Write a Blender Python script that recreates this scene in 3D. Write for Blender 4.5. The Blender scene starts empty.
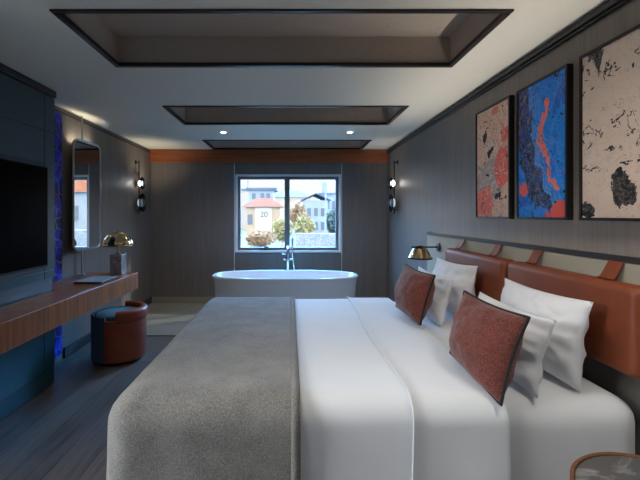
import bpy, bmesh, math, random
from mathutils import Vector, Matrix, noise
random.seed(7)
scene = bpy.context.scene
COL = scene.collection
PI = math.pi

# ------------------------------------------------------------------ room numbers (metres; camera at x=0,y=0)
XL, XR = -2.135, 1.49          # left / right wall faces
YB, YF = 5.84, -1.70           # window wall face / wall behind the camera
H = 2.35                       # ceiling height
EYE = 1.352

# ------------------------------------------------------------------ materials
def srgb(r, g, b):
    f = lambda c: (c / 255 / 12.92) if c <= 10 else (((c / 255 + .055) / 1.055) ** 2.4)
    return (f(r), f(g), f(b), 1)

class NT:
    """tiny node-tree writer"""
    def __init__(s, name):
        s.m = bpy.data.materials.new(name); s.m.use_nodes = True
        s.t = s.m.node_tree; s.n = s.t.nodes; s.l = s.t.links
        s.b = s.n['Principled BSDF']
    def node(s, typ, **kw):
        nd = s.n.new(typ)
        for k, v in kw.items(): setattr(nd, k, v)
        return nd
    def put(s, sock, v):
        if hasattr(v, 'is_output'): s.l.new(v, sock)
        elif v is not None: sock.default_value = v
    def math(s, op, a, b=None, c=None, clamp=False):
        nd = s.node('ShaderNodeMath', operation=op, use_clamp=clamp)
        s.put(nd.inputs[0], a)
        if b is not None: s.put(nd.inputs[1], b)
        if c is not None: s.put(nd.inputs[2], c)
        return nd.outputs[0]
    def coord(s, kind='Object'):
        return s.node('ShaderNodeTexCoord').outputs[kind]
    def mapping(s, v, scale=(1, 1, 1), loc=(0, 0, 0), rot=(0, 0, 0)):
        nd = s.node('ShaderNodeMapping'); s.l.new(v, nd.inputs['Vector'])
        nd.inputs['Scale'].default_value = scale; nd.inputs['Location'].default_value = loc
        nd.inputs['Rotation'].default_value = rot
        return nd.outputs[0]
    def noise(s, v, scale=5, detail=3, rough=.5, dist=0, out='Fac'):
        nd = s.node('ShaderNodeTexNoise'); s.put(nd.inputs['Vector'], v)
        nd.inputs['Scale'].default_value = scale; nd.inputs['Detail'].default_value = detail
        nd.inputs['Roughness'].default_value = rough; nd.inputs['Distortion'].default_value = dist
        return nd.outputs[out]
    def voronoi(s, v, scale=5, feature='F1', out='Distance'):
        nd = s.node('ShaderNodeTexVoronoi', feature=feature); s.put(nd.inputs['Vector'], v)
        nd.inputs['Scale'].default_value = scale
        return nd.outputs[out]
    def ramp(s, f, stops, interp='LINEAR'):
        nd = s.node('ShaderNodeValToRGB'); s.put(nd.inputs[0], f)
        cr = nd.color_ramp; cr.interpolation = interp
        while len(cr.elements) < len(stops): cr.elements.new(.5)
        for e, (p, c) in zip(cr.elements, stops): e.position = p; e.color = c
        return nd.outputs[0]
    def mix(s, f, a, b, mode='MIX'):
        nd = s.node('ShaderNodeMix', data_type='RGBA', blend_type=mode)
        s.put(nd.inputs[0], f); s.put(nd.inputs[6], a); s.put(nd.inputs[7], b)
        return nd.outputs[2]
    def bump(s, h, strength=.3, dist=.01):
        nd = s.node('ShaderNodeBump'); s.l.new(h, nd.inputs['Height'])
        nd.inputs['Strength'].default_value = strength; nd.inputs['Distance'].default_value = dist
        s.l.new(nd.outputs[0], s.b.inputs['Normal'])
    def set(s, color=None, rough=None, metal=None, **kw):
        if color is not None: s.put(s.b.inputs['Base Color'], color)
        if rough is not None: s.put(s.b.inputs['Roughness'], rough)
        if metal is not None: s.b.inputs['Metallic'].default_value = metal
        for k, v in kw.items(): s.put(s.b.inputs[k.replace('_', ' ')], v)
        return s.m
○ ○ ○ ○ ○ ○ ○
Exactly as written, please give again the lines from the beginning of the listing through the line containing "EYE = 1.352", inclusive, without any pictures.

The reply.
Write a Blender Python script that recreates this scene in 3D. Write for Blender 4.5. The Blender scene starts empty.
import bpy, bmesh, math, random
from mathutils import Vector, Matrix, noise
random.seed(7)
scene = bpy.context.scene
COL = scene.collection
PI = math.pi

# ------------------------------------------------------------------ room numbers (metres; camera at x=0,y=0)
XL, XR = -2.135, 1.49          # left / right wall faces
YB, YF = 5.84, -1.70           # window wall face / wall behind the camera
H = 2.35                       # ceiling height
EYE = 1.352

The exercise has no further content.